*Problem requirements*
Provide nothing beyond the count of lines that include the string "objects".

########

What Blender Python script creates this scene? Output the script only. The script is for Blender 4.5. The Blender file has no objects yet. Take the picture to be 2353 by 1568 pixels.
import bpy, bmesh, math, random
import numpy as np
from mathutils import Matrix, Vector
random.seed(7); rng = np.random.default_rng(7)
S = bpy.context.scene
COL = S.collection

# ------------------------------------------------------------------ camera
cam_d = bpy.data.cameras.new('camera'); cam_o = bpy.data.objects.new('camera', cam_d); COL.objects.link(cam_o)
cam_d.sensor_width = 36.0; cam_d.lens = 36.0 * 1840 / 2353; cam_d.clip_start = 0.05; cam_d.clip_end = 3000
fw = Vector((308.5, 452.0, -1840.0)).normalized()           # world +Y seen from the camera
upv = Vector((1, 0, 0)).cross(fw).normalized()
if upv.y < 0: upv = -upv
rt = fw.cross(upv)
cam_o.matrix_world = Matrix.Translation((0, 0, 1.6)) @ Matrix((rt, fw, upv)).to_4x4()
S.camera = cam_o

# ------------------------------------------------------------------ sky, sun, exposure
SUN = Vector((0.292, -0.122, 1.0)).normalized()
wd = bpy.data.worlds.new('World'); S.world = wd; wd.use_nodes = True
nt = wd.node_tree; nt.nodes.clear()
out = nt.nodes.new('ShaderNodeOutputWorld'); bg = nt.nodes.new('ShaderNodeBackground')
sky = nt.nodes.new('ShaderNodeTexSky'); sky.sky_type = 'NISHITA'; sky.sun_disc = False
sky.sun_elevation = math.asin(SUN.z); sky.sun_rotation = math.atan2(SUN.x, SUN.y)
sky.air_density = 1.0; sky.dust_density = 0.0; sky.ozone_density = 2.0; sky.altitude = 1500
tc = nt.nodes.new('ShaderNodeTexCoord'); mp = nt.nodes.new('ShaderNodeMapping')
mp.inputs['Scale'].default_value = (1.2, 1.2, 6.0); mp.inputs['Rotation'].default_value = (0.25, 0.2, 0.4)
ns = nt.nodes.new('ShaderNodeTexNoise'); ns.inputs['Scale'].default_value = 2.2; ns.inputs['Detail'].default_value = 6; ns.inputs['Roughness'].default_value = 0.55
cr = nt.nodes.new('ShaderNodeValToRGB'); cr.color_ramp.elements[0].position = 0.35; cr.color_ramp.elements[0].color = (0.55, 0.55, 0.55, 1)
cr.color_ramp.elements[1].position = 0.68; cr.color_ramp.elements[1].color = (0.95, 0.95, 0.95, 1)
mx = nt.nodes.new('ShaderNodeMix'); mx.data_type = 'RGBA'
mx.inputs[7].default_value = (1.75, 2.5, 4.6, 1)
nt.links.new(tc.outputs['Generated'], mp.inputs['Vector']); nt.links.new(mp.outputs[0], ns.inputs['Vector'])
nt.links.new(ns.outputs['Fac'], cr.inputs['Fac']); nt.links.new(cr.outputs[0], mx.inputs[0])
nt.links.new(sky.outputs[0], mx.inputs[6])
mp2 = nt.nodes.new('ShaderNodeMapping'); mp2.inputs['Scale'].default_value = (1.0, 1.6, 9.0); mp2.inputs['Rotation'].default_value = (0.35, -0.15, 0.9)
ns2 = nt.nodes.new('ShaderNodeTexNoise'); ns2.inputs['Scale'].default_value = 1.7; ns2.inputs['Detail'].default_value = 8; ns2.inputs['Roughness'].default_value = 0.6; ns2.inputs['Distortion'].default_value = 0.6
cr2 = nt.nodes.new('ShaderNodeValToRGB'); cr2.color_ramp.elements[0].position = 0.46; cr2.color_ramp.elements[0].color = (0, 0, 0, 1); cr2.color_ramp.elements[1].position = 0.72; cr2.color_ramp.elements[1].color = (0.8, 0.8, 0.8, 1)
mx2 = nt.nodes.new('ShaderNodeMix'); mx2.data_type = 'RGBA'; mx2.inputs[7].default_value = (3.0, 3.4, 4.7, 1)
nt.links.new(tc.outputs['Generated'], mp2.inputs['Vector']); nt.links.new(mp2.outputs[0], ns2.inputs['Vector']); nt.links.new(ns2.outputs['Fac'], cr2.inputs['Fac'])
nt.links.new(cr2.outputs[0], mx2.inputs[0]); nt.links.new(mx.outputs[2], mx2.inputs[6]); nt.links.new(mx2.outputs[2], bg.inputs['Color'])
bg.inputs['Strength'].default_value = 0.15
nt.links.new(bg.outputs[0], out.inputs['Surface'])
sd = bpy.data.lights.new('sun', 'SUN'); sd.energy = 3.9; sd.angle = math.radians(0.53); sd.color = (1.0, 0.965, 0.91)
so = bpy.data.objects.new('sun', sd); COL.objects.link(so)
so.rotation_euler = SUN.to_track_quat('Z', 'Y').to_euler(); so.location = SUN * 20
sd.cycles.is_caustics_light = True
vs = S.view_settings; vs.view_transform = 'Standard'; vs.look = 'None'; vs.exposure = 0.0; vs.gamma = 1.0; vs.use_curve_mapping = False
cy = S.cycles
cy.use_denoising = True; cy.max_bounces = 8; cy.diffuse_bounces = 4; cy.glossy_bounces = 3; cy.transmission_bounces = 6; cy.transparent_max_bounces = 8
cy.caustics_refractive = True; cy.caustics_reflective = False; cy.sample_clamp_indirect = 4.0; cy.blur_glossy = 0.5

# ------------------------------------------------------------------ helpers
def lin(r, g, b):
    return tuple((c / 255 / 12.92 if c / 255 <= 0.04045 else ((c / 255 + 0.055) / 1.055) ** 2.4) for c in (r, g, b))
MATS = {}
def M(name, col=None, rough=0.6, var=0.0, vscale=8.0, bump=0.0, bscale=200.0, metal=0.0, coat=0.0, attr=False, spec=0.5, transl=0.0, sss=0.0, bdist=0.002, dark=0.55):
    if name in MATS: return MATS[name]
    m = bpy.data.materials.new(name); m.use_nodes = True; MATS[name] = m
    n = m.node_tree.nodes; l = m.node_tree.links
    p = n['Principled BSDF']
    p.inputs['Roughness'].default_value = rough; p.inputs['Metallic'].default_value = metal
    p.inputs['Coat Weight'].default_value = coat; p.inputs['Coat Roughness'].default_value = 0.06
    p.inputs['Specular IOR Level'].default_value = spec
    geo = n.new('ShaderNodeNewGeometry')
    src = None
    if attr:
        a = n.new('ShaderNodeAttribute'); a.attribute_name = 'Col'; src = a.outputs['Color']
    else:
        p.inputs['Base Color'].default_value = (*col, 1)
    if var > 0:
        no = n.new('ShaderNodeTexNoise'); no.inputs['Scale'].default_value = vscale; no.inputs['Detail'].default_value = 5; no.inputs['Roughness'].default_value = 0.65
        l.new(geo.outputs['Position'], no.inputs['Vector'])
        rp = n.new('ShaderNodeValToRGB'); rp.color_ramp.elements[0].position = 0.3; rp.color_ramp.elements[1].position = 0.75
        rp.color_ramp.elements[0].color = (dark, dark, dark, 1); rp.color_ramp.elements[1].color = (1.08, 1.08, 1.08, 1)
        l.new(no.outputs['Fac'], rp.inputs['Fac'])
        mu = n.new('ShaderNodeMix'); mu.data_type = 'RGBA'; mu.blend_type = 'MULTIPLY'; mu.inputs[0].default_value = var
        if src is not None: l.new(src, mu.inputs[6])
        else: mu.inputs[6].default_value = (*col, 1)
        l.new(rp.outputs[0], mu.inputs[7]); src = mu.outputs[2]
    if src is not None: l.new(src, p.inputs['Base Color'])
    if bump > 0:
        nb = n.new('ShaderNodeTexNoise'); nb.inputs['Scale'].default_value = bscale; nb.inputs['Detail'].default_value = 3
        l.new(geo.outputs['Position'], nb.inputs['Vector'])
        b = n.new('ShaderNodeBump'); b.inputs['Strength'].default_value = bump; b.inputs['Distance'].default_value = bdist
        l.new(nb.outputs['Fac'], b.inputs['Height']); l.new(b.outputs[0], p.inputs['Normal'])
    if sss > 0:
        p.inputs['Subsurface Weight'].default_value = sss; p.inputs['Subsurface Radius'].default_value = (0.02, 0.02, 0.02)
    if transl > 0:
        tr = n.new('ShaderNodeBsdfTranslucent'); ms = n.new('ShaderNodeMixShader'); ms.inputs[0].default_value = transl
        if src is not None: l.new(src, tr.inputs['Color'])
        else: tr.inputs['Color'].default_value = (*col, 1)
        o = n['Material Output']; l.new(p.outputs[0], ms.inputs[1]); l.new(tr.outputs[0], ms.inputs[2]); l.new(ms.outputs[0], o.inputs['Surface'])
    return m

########

*Final result*
3